Lawmakers pass resolution saying revisions proposed by state agency are contrary to legislative intent of current laws

frozen stream water

Exercising seldom-used oversight, legislators yesterday voted to block a controversial new rule proposal that critics say will undermine water-quality protections and increase flooding in the state.

By a 45-28-2 vote largely along partisan lines, the Assembly gave final approval to a resolution (SCR-180), saying that the massive rule revision proposed by the state Department of Environmental Protection last June is inconsistent with legislative intent of current laws.

The measure, approved without debate during the last day of the current session, marks the use of a legislative tool that allows lawmakers to prevent the executive branch from adopting regulations it opposes. Only one Republican, outgoing Assemblywoman Caroline Casagrande (R-Monmouth), sided with Democrats in voting for the resolution.

Much of the state’s environmental community strongly opposed the 936-page rule, calling it a rollback of some of New Jersey’s most important protections dealing with pristine streams. But the DEP and various business interests touted the rule as streamlining a burdensome regulatory process that hinders economic growth.

The DEP has 30 days to respond to the resolution by changing the rules, withdrawing them, or going forward with the original proposal. If the agency goes forward with the rule, the Legislature can void the proposal by both houses adopting a resolution.

After the vote, the DEP once again defended the proposal, giving little indication it would withdraw the rule.

“We remain extremely confident that the proposed revisions of the Flood Hazard rule reduce the complexities of duplicative regulations, while maintaining, and, in some cases, raising our high standards for protection of our waterways and mitigation of flooding,’’ said Bob Considine, press director at the DEP.

That contrasts with the perspective of the U.S. Environmental Protection Agency Region II office and the Federal Emergency Management Agency, both of which raised concerns that the proposal conflicts with federal regulatory requirements.

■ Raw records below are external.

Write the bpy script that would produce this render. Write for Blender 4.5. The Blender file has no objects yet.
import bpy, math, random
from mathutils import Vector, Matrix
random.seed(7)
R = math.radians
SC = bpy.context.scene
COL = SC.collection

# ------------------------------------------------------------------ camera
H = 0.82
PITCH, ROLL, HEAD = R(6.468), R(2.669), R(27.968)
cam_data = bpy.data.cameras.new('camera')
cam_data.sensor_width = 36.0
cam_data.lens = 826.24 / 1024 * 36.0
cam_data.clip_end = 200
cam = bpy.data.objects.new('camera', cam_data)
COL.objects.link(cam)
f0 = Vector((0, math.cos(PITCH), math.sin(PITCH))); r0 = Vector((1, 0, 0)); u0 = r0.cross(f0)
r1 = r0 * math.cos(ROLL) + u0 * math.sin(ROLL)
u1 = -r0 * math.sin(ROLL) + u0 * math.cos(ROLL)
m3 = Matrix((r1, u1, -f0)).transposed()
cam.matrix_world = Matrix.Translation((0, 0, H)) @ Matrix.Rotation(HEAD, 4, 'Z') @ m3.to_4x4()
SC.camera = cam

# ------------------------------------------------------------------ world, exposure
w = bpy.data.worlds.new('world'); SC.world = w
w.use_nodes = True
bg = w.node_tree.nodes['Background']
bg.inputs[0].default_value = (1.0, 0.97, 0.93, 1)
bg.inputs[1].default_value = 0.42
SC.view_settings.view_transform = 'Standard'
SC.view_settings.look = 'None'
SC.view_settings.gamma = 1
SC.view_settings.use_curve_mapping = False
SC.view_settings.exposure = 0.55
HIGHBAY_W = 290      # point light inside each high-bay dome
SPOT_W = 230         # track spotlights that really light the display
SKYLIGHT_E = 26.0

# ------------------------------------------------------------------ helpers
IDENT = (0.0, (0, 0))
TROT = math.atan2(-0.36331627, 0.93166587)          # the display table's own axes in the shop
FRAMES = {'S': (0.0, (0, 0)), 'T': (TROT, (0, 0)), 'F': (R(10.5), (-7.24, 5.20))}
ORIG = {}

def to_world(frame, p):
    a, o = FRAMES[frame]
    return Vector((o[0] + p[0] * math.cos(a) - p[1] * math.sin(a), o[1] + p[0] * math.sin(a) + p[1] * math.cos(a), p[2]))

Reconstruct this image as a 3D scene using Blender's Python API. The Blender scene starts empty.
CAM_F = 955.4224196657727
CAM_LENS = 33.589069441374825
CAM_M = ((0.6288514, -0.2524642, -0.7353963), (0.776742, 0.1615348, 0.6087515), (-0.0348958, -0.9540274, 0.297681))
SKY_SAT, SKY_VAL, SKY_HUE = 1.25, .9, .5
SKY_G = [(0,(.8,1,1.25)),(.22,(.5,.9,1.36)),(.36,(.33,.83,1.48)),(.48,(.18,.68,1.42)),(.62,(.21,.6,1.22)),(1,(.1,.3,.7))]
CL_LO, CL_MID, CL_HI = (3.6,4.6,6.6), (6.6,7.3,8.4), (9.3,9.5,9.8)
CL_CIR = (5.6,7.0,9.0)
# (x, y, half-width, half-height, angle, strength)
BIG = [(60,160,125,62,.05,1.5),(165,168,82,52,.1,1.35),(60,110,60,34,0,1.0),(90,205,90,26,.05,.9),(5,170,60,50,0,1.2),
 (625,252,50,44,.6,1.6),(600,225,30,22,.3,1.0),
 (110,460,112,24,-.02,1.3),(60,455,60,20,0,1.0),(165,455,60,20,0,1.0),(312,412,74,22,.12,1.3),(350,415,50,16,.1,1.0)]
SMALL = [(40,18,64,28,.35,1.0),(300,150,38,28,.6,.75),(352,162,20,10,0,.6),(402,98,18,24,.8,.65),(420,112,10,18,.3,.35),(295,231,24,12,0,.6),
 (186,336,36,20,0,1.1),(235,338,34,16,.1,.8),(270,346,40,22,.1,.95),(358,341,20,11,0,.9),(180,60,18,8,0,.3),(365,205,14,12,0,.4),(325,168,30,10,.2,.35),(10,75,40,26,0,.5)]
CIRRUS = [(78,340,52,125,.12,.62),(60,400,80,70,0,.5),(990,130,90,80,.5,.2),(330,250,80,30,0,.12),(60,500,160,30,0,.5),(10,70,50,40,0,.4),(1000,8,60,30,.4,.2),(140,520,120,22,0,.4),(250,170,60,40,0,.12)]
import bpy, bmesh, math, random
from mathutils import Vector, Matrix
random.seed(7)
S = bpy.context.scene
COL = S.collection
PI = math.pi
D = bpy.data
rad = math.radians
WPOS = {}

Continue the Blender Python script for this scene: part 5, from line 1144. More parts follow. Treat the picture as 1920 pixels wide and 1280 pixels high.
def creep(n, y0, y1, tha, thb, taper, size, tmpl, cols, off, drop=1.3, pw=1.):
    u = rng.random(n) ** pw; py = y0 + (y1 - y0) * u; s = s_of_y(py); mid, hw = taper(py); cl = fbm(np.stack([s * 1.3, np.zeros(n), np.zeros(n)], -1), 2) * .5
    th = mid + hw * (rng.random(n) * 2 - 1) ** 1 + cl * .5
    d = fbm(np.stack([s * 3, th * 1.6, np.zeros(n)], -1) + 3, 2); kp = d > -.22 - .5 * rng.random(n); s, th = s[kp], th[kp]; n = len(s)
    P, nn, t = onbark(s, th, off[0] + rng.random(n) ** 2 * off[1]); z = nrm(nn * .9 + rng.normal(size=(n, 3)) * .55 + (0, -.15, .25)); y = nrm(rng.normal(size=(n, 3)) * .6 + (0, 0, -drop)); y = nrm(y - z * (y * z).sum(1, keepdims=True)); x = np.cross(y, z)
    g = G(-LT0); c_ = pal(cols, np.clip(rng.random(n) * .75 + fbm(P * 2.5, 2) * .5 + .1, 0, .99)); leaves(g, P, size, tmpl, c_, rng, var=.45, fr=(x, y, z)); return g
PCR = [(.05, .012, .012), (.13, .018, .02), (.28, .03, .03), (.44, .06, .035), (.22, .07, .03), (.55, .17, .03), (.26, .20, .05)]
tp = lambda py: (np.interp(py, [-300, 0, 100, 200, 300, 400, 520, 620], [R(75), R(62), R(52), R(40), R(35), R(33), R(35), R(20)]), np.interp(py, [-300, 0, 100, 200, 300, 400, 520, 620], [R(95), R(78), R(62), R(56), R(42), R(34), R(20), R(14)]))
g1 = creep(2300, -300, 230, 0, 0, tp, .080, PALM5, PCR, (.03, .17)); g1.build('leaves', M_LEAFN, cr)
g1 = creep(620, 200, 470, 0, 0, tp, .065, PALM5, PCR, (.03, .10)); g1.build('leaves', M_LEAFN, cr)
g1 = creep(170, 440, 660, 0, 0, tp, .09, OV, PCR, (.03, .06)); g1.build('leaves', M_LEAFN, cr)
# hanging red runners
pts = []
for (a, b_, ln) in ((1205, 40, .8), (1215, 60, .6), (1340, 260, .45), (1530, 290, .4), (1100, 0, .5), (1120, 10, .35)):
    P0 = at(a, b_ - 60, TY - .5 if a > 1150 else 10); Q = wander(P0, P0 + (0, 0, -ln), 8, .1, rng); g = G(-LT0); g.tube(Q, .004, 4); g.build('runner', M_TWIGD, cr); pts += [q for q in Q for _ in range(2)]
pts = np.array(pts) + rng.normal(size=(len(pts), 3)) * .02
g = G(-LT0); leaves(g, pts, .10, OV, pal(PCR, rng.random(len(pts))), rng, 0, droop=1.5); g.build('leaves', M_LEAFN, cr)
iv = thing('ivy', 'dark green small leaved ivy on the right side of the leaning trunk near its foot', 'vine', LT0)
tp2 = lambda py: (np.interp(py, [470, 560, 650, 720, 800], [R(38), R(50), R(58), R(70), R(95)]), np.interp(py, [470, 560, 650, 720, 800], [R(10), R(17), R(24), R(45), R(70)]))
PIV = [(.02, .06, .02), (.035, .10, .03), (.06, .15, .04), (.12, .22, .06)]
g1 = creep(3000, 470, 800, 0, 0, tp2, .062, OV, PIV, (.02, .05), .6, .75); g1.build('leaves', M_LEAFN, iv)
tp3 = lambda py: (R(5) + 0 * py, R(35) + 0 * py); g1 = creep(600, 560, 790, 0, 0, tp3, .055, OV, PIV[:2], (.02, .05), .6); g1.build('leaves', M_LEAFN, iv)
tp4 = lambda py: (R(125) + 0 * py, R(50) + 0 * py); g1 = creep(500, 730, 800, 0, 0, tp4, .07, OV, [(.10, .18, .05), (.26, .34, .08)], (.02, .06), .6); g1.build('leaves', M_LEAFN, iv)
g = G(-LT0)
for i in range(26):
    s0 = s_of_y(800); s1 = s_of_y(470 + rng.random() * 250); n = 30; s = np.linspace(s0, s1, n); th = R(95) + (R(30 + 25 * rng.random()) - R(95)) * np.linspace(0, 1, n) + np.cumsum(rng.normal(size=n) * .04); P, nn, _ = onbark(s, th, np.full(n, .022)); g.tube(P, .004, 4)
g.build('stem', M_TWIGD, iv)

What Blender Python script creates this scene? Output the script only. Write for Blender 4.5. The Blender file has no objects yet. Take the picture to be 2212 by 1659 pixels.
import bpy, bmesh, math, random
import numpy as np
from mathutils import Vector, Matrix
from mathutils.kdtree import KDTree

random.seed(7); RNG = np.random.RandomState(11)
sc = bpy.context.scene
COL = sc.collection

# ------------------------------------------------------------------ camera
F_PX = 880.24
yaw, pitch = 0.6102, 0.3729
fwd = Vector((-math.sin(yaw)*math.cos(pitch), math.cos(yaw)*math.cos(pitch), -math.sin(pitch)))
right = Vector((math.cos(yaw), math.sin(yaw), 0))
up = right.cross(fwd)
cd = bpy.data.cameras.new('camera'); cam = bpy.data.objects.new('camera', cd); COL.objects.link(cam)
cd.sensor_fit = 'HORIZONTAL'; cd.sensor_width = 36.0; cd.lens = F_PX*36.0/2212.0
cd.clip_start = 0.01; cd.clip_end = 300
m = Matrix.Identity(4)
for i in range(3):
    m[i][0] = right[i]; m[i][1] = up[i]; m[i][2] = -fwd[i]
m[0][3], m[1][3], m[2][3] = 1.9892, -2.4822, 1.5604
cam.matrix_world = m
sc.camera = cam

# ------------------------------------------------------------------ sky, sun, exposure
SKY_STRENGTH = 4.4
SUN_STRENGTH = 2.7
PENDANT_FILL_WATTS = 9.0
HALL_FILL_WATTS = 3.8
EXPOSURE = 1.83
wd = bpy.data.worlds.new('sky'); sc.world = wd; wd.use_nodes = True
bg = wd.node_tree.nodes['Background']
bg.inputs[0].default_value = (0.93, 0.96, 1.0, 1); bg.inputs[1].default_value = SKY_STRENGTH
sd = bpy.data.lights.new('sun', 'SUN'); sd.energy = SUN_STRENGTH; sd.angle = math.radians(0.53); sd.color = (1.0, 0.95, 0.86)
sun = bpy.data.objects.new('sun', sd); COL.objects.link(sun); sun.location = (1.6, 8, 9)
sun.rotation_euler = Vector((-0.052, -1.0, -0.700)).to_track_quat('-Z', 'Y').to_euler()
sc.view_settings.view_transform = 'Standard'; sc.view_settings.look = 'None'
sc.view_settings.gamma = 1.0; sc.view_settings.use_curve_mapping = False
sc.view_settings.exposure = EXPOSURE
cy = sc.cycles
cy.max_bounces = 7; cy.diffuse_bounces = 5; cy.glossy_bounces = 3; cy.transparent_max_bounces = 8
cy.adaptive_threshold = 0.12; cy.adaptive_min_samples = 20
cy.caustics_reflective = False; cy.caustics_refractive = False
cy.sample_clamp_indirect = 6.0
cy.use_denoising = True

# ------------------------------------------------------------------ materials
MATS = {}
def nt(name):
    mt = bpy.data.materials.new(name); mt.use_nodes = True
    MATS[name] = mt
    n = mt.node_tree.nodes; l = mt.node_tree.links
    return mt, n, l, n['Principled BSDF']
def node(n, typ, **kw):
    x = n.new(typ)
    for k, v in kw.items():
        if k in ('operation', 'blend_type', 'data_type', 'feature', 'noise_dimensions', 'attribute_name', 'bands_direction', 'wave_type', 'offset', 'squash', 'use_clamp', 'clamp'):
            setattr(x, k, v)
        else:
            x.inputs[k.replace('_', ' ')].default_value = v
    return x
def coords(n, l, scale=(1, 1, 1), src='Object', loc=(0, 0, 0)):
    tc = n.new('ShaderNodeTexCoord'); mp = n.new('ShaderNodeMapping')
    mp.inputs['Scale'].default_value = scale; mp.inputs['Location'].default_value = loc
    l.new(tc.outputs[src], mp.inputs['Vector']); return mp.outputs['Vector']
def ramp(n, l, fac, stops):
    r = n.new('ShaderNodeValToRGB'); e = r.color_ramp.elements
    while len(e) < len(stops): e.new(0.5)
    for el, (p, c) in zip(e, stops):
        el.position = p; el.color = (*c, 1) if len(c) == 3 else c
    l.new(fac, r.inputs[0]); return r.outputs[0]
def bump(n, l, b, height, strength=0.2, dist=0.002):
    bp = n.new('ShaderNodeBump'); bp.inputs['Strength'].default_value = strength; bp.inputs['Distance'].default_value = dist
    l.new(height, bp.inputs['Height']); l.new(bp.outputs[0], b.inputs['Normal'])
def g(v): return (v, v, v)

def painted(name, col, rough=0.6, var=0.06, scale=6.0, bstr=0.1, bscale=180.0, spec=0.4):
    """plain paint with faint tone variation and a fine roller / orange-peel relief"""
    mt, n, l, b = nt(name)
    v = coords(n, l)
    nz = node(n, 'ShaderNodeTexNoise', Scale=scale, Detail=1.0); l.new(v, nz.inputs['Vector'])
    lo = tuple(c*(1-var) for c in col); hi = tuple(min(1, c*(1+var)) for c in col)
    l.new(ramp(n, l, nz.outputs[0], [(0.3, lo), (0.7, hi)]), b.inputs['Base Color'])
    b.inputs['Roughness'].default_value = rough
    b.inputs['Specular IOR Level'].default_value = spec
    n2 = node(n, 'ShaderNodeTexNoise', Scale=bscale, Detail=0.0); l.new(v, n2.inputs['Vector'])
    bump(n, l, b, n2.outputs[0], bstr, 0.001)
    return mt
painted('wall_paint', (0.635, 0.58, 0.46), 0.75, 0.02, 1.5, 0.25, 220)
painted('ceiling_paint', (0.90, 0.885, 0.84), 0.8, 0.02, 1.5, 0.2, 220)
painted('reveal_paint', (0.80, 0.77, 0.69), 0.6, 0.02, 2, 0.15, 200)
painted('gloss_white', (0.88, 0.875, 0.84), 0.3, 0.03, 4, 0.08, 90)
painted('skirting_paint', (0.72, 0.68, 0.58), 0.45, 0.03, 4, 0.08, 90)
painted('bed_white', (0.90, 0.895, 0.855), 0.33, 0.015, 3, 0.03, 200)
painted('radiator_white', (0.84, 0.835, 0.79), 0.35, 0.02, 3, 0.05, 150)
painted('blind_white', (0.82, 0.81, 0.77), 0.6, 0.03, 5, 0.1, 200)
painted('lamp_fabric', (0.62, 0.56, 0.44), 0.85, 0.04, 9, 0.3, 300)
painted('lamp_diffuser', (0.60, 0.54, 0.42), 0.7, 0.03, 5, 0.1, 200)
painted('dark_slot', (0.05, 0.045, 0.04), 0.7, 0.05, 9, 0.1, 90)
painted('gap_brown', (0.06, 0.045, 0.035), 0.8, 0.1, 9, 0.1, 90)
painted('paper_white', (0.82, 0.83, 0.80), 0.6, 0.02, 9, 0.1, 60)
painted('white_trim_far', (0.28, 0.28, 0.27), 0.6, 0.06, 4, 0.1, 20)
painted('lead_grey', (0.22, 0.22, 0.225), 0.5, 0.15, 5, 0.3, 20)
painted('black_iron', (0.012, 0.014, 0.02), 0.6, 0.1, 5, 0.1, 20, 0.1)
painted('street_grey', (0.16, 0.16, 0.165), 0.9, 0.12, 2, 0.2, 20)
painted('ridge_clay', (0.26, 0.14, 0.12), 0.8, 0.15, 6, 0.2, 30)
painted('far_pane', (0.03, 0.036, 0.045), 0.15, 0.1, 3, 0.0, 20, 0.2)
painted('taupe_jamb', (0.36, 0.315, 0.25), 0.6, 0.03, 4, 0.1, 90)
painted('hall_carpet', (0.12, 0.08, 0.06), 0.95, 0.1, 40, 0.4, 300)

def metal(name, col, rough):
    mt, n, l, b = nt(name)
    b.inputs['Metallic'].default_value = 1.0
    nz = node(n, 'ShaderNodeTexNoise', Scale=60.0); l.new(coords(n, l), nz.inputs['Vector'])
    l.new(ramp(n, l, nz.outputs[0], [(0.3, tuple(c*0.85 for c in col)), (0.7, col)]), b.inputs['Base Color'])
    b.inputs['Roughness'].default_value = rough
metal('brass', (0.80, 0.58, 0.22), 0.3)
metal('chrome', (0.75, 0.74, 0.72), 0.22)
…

DEP opponents hailed yesterday’s action by the Assembly as an unusual stand by lawmakers opposing what some view as part of a concerted effort to weaken of New Jersey’s environmental safeguards.

“It’s the first time the Legislature has stood up to the governor on a major rollback of environmental protections,’’ said Jeff Tittel, director of the New Jersey Sierra Club, a frequent critic of the administration’s policies. “That’s what makes it, in some ways, a historic vote.’’

The most pressing concern among opponents to the rule are provisions they argue would eliminate buffer protections along streams and other waterways, a move that would degrade water quality by reducing vegetation to filter out pollutants and increase the likelihood of flooding.

“It’s a big step in overriding the Christie administration’s attempt to gut protections for stream buffers,’’ said Doug O’Malley, director Environment New Jersey. “This is the last option for the Legislature. They’ve tried legislative overrides and that hasn’t worked.’’

Even if the DEP adopts the rule and the Legislature fails to act again, the fact that both houses said the proposal is inconsistent with legislative intent will bolster a challenge if the issue ends up in court, Tittel said.

The DEP has closed the public hearing on the rule proposal, but has yet to respond to hundreds of comments it received during the process, a fact the New Jersey Farm Bureau cited in saying it had “significant concerns’’ about the resolution.

“It is alarming to us that DEP has not been afforded the opportunity by the Legislature to respond to comments received on the revised rules or make modifications where appropriate,’’ according to Ryck Suydam, president of the bureau.